Exercise requirements: Copy the listing below in full and skip every picture.
>> BEGIN
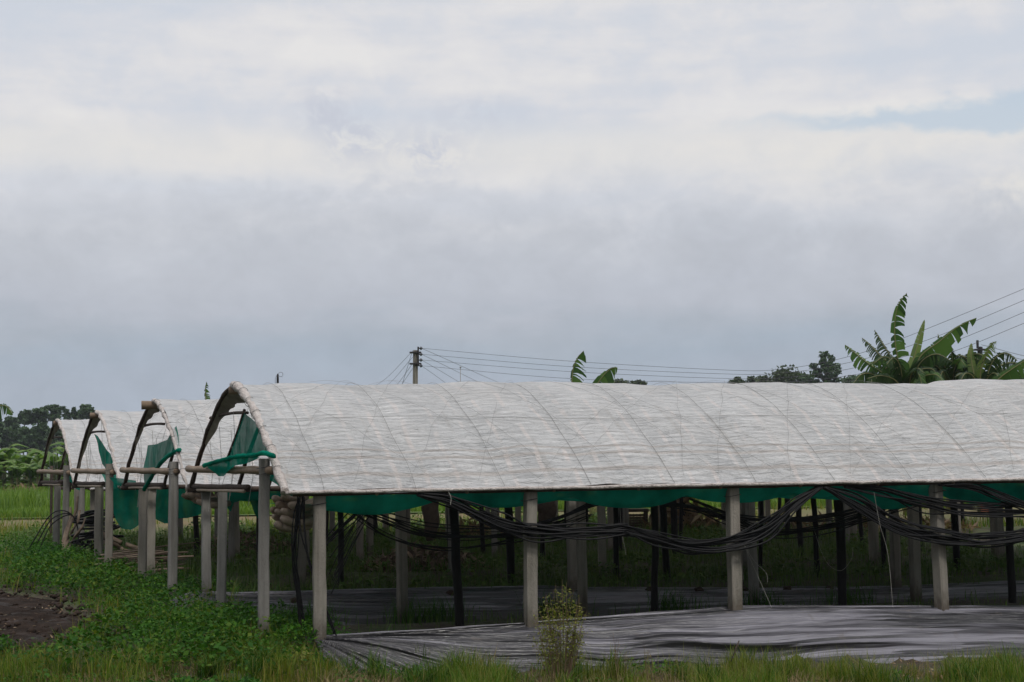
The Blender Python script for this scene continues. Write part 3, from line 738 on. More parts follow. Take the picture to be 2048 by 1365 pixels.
# end net of the nearest tunnel: panel, rolled edge, drape
p0 = onend(0, 480, 930)
t = thing('end_net', p0, 'green net triangle tied in the open end of the nearest tunnel, hem rolled', 'shade net', 'green shade nets')
sheet('net_panel', [onend(0, *q, du=.03) for q in ((489, 826), (505, 838), (522, 858), (534, 885), (546, 913), (520, 912), (488, 914), (456, 919))], M['net'], t, 4, .02, 2.0, 1)
mb = MB(); pts = catmull([onend(0, *q, du=-.09) for q in ((408, 932), (430, 925), (455, 918), (480, 913), (510, 911), (527, 906), (548, 913))], 30)
mb.tube([p + Vector((0, 0, .012 * nz(i, 3))) for i, p in enumerate(pts)], [.028 * (1 + .4 * nz(i * .8, 8)) for i in range(31)], 8, jit=.15); mb.build('rolled_hem', M['net_dense'], t)
sheet('drape', [onend(0, *q, du=-.11) for q in ((408, 930), (430, 926), (456, 920), (490, 916), (520, 915), (500, 925), (470, 932), (452, 944), (444, 953), (434, 953), (424, 945), (415, 937))], M['net_dense'], t, 4, .03, 3, 2)
mb = MB(); mb.tube(catmull([onend(0, 489, 820, du=.05), onend(0, 475, 865, du=.04), onend(0, 452, 925, du=.05)], 8), .02, 6); mb.build('net_pole', M['wood_dark'], t)
t = thing('end_net', onend(1, 325, 930), 'torn green net stretched across the open end of the second tunnel', 'shade net', 'green shade nets')
sheet('net_panel', [onend(1, *q, du=.02) for q in ((294, 891), (318, 888), (332, 880), (338, 866), (351, 852), (355, 868), (358, 884), (359, 905), (340, 912), (322, 926), (308, 948), (289, 977), (287, 960), (286, 935), (291, 910))], M['net'], t, 4, .05, 2, 5)
mb = MB(); mb.tube(catmull([onend(1, *q, du=-.01) for q in ((359, 900), (340, 910), (322, 926), (306, 950), (288, 980))], 20), [.03 * (1 + .3 * nz(i * .9, 2)) for i in range(21)], 7, jit=.15); mb.build('rolled_hem', M['net_dense'], t)
t = thing('end_net', onend(2, 210, 930), 'narrow twisted strip of green net hanging in the open end of the third tunnel', 'shade net', 'green shade nets')
sheet('net_panel', [onend(2, *q, du=.02) for q in ((190, 868), (198, 874), (208, 888), (221, 908), (224, 925), (219, 935), (222, 956), (216, 953), (210, 940), (204, 928), (202, 912), (196, 888))], M['net_dense'], t, 3, .04, 2, 6)
def hung(name, label, Y, pts, seed, m_='net', amp=.07):
    P = [at(q[0], q[1], Y + (q[2] if len(q) > 2 else 0)) for q in pts]
    c = sum(P, Vector()) / len(P)
    o = sheet(name, [p - c for p in P], M[m_], None, 5, amp, 1.7, seed); o.location = c
    return tag(o, label, 'shade net', 'green shade nets')
hung('hanging_net', 'large dark green net sheet hanging low behind the posts of the second and third tunnels', 25.8,
     [(204, 946, 1.2), (222, 950, 1), (262, 952, .6), (300, 955, .2), (345, 955, -.3), (420, 965, -.8), (420, 1022, -.8), (396, 1030, -.6), (372, 1036, -.4), (352, 1036), (338, 1046), (328, 1047), (310, 1038), (296, 1040), (276, 1052), (262, 1060), (246, 1059), (234, 1040), (222, 1012), (212, 980)], 11, 'net_dense', .12)
hung('hanging_net', 'green net flap with pale hem hanging under the third tunnel edge', 23.4,
     [(218, 955), (240, 957), (272, 962), (272, 980), (258, 978), (240, 974), (228, 967)], 12)
hung('hanging_net', 'small bright green net scrap between posts of the fourth tunnel', 30.5,
     [(136, 952), (160, 955), (160, 982), (152, 978), (147, 968), (138, 962)], 13)
hung('hanging_net', 'green net with pointed lower corners hanging beside the rear post of the nearest tunnel', 20.6,
     [(438, 952), (470, 948), (522, 944), (528, 1035), (518, 1043), (508, 1028), (500, 1004), (480, 1002), (468, 1006), (462, 1024), (456, 1018), (448, 1005), (440, 980)], 14, 'net_dense')
hung('hanging_net', 'dark green net tucked under the front film corner of the nearest tunnel', 17.6,
     [(536, 938), (555, 950), (572, 962), (584, 980), (572, 984), (552, 968), (538, 960)], 15, 'net_dense', .03)
# ceiling nets
CLAB = ['green shade net sagging in swags under the front eave of the nearest tunnel', 'green shade net slung beneath the second tunnel roof',
        'green shade net slung beneath the third tunnel roof', 'green shade net slung beneath the fourth tunnel roof', 'green shade net slung beneath the farthest tunnel roof']
for k in range(2):
    v0 = k * PER; us = np.arange(.1 if k else .02, TL[k], .1); vs = np.array([.02, .05, .08, .11, .15, .22, .3, .4, .6, .9, 1.3, 1.7, 2.1])
    knots = np.cumsum(np.random.default_rng(5 + k).uniform(1.05, 2.1, 30)) - .4
    SWG = []
    for (xa, xb, ym) in ((600, 880, 1014), (884, 1150, 1002), (1150, 1376, 1004), (1380, 1600, 993), (1600, 1700, 984), (1700, 1880, 1004), (1880, 2160, 997), (2160, 2400, 1000), (2400, 2800, 1000)):
        pa, pb, pm = onrow(.1, xa, 980), onrow(.1, xb, 980), onrow(.1, (xa + xb) / 2, ym); SWG.append((UV(pa.x, pa.y)[0], UV(pb.x, pb.y)[0], (1.60 - pm.z) * 1.25))
    def ceil_(u, v):
        i = np.searchsorted(knots, u); a = knots[i - 1] if i else -.4; c = knots[i]; ph = (u - a) / (c - a)
        sw = (.03 + .07 * (nz(i * 3.3, k) + .5)) * (4 * ph * (1 - ph)) ** .8
        if k == 0:
            for (ua, ub, dz) in SWG:
                if ua <= u < ub: sw = max(0, dz) * (4 * ((u - ua) / (ub - ua)) * (1 - (u - ua) / (ub - ua))) ** .75
        e = min(1, (v - .02) / .13)
        p = P3(u, v0 + v, 1.615 - .015 * e - sw * e * (1 if v < .3 else .55) - .05 * e + .02 * nz(u * 2, v * 2, k))
        return tuple(p)
    c = P3(0, v0 + VC, 1.6); mb = MB(); mb.grid(ceil_, us, vs); mb.uv = []
    mb.v = [q - c for q in mb.v]
    o = mb.build('shade_net', M['net_dense'] if k == 0 else M['net']); o.location = c
    tag(o, CLAB[k], 'shade net', 'green shade nets')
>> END
Written answer:
The Blender Python script for this scene continues. Write part 3, from line 738 on. More parts follow. Take the picture to be 2048 by 1365 pixels.
# end net of the nearest tunnel: panel, rolled edge, drape
p0 = onend(0, 480, 930)
t = thing('end_net', p0, 'green net triangle tied in the open end of the nearest tunnel, hem rolled', 'shade net', 'green shade nets')
sheet('net_panel', [onend(0, *q, du=.03) for q in ((489, 826), (505, 838), (522, 858), (534, 885), (546, 913), (520, 912), (488, 914), (456, 919))], M['net'], t, 4, .02, 2.0, 1)
mb = MB(); pts = catmull([onend(0, *q, du=-.09) for q in ((408, 932), (430, 925), (455, 918), (480, 913), (510, 911), (527, 906), (548, 913))], 30)
mb.tube([p + Vector((0, 0, .012 * nz(i, 3))) for i, p in enumerate(pts)], [.028 * (1 + .4 * nz(i * .8, 8)) for i in range(31)], 8, jit=.15); mb.build('rolled_hem', M['net_dense'], t)
sheet('drape', [onend(0, *q, du=-.11) for q in ((408, 930), (430, 926), (456, 920), (490, 916), (520, 915), (500, 925), (470, 932), (452, 944), (444, 953), (434, 953), (424, 945), (415, 937))], M['net_dense'], t, 4, .03, 3, 2)
mb = MB(); mb.tube(catmull([onend(0, 489, 820, du=.05), onend(0, 475, 865, du=.04), onend(0, 452, 925, du=.05)], 8), .02, 6); mb.build('net_pole', M['wood_dark'], t)
t = thing('end_net', onend(1, 325, 930), 'torn green net stretched across the open end of the second tunnel', 'shade net', 'green shade nets')
sheet('net_panel', [onend(1, *q, du=.02) for q in ((294, 891), (318, 888), (332, 880), (338, 866), (351, 852), (355, 868), (358, 884), (359, 905), (340, 912), (322, 926), (308, 948), (289, 977), (287, 960), (286, 935), (291, 910))], M['net'], t, 4, .05, 2, 5)
mb = MB(); mb.tube(catmull([onend(1, *q, du=-.01) for q in ((359, 900), (340, 910), (322, 926), (306, 950), (288, 980))], 20), [.03 * (1 + .3 * nz(i * .9, 2)) for i in range(21)], 7, jit=.15); mb.build('rolled_hem', M['net_dense'], t)
t = thing('end_net', onend(2, 210, 930), 'narrow twisted strip of green net hanging in the open end of the third tunnel', 'shade net', 'green shade nets')
sheet('net_panel', [onend(2, *q, du=.02) for q in ((190, 868), (198, 874), (208, 888), (221, 908), (224, 925), (219, 935), (222, 956), (216, 953), (210, 940), (204, 928), (202, 912), (196, 888))], M['net_dense'], t, 3, .04, 2, 6)
def hung(name, label, Y, pts, seed, m_='net', amp=.07):
    P = [at(q[0], q[1], Y + (q[2] if len(q) > 2 else 0)) for q in pts]
    c = sum(P, Vector()) / len(P)
    o = sheet(name, [p - c for p in P], M[m_], None, 5, amp, 1.7, seed); o.location = c
    return tag(o, label, 'shade net', 'green shade nets')
hung('hanging_net', 'large dark green net sheet hanging low behind the posts of the second and third tunnels', 25.8,
     [(204, 946, 1.2), (222, 950, 1), (262, 952, .6), (300, 955, .2), (345, 955, -.3), (420, 965, -.8), (420, 1022, -.8), (396, 1030, -.6), (372, 1036, -.4), (352, 1036), (338, 1046), (328, 1047), (310, 1038), (296, 1040), (276, 1052), (262, 1060), (246, 1059), (234, 1040), (222, 1012), (212, 980)], 11, 'net_dense', .12)
hung('hanging_net', 'green net flap with pale hem hanging under the third tunnel edge', 23.4,
     [(218, 955), (240, 957), (272, 962), (272, 980), (258, 978), (240, 974), (228, 967)], 12)
hung('hanging_net', 'small bright green net scrap between posts of the fourth tunnel', 30.5,
     [(136, 952), (160, 955), (160, 982), (152, 978), (147, 968), (138, 962)], 13)
hung('hanging_net', 'green net with pointed lower corners hanging beside the rear post of the nearest tunnel', 20.6,
     [(438, 952), (470, 948), (522, 944), (528, 1035), (518, 1043), (508, 1028), (500, 1004), (480, 1002), (468, 1006), (462, 1024), (456, 1018), (448, 1005), (440, 980)], 14, 'net_dense')
hung('hanging_net', 'dark green net tucked under the front film corner of the nearest tunnel', 17.6,
     [(536, 938), (555, 950), (572, 962), (584, 980), (572, 984), (552, 968), (538, 960)], 15, 'net_dense', .03)
# ceiling nets
CLAB = ['green shade net sagging in swags under the front eave of the nearest tunnel', 'green shade net slung beneath the second tunnel roof',
        'green shade net slung beneath the third tunnel roof', 'green shade net slung beneath the fourth tunnel roof', 'green shade net slung beneath the farthest tunnel roof']
for k in range(2):
    v0 = k * PER; us = np.arange(.1 if k else .02, TL[k], .1); vs = np.array([.02, .05, .08, .11, .15, .22, .3, .4, .6, .9, 1.3, 1.7, 2.1])
    knots = np.cumsum(np.random.default_rng(5 + k).uniform(1.05, 2.1, 30)) - .4
    SWG = []
    for (xa, xb, ym) in ((600, 880, 1014), (884, 1150, 1002), (1150, 1376, 1004), (1380, 1600, 993), (1600, 1700, 984), (1700, 1880, 1004), (1880, 2160, 997), (2160, 2400, 1000), (2400, 2800, 1000)):
        pa, pb, pm = onrow(.1, xa, 980), onrow(.1, xb, 980), onrow(.1, (xa + xb) / 2, ym); SWG.append((UV(pa.x, pa.y)[0], UV(pb.x, pb.y)[0], (1.60 - pm.z) * 1.25))
    def ceil_(u, v):
        i = np.searchsorted(knots, u); a = knots[i - 1] if i else -.4; c = knots[i]; ph = (u - a) / (c - a)
        sw = (.03 + .07 * (nz(i * 3.3, k) + .5)) * (4 * ph * (1 - ph)) ** .8
        if k == 0:
            for (ua, ub, dz) in SWG:
                if ua <= u < ub: sw = max(0, dz) * (4 * ((u - ua) / (ub - ua)) * (1 - (u - ua) / (ub - ua))) ** .75
        e = min(1, (v - .02) / .13)
        p = P3(u, v0 + v, 1.615 - .015 * e - sw * e * (1 if v < .3 else .55) - .05 * e + .02 * nz(u * 2, v * 2, k))
        return tuple(p)
    c = P3(0, v0 + VC, 1.6); mb = MB(); mb.grid(ceil_, us, vs); mb.uv = []
    mb.v = [q - c for q in mb.v]
    o = mb.build('shade_net', M['net_dense'] if k == 0 else M['net']); o.location = c
    tag(o, CLAB[k], 'shade net', 'green shade nets')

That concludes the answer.